12.03.2026.

A phantom refinery: How Georgia helps Putin bypass oil sanctions

In January 2026, Georgia exported $56 million worth of petroleum products that it claimed were domestically produced, a 3,300% increase from the same period the previous year. The unprecedented surge is being linked to the opening of a new refinery in Kulevi, which received its first oil tanker in October 2025. The family that owns the refinery has ties to Russia, and “shadow fleet” vessels have delivered crude to the facility. More notably, however, there is no publicly available evidence that oil processing at the Kulevi refinery has actually begun. Experts suggest the facility is selling Russian petroleum products as if they were Georgian, which has put the port at risk of EU sanctions.

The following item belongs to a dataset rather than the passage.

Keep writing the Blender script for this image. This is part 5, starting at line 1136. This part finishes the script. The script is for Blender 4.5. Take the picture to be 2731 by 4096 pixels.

An ex-model with an oil plant

Speaking at the presentation of the Kulevi oil refinery project on the Black Sea coast in October 2024, Georgian Prime Minister Irakli Kobakhidze promised that the new refinery would increase Georgia’s export potential, improve the country’s foreign trade balance, and stabilize the national currency.

Sitting in the front row with Kobakhidze was Black Sea Petroleum owner Maka Asatiani, whose company had taken on construction of the plant. Asatiani is often described as a designer, but there is virtually no information in the media about her doing any design work since the early 2000s. A former model, the daughter of well-known Georgian footballer Kakha Asatiani, and the ex-wife of Georgian footballer Merab Jordania, Maka was for many years a figure in society pages rather than business news.

After divorcing Jordania, Asatiani married Kote Gogeliya, a Russian businessman of Georgian origin. For a time, the couple and their three children (Asatiani’s two sons from her first marriage and one child from her marriage to Gogeliya) lived in Switzerland and Spain. In 2009, after coming back to Georgia, Asatiani said she lived as a homemaker and grew cucumbers in her garden.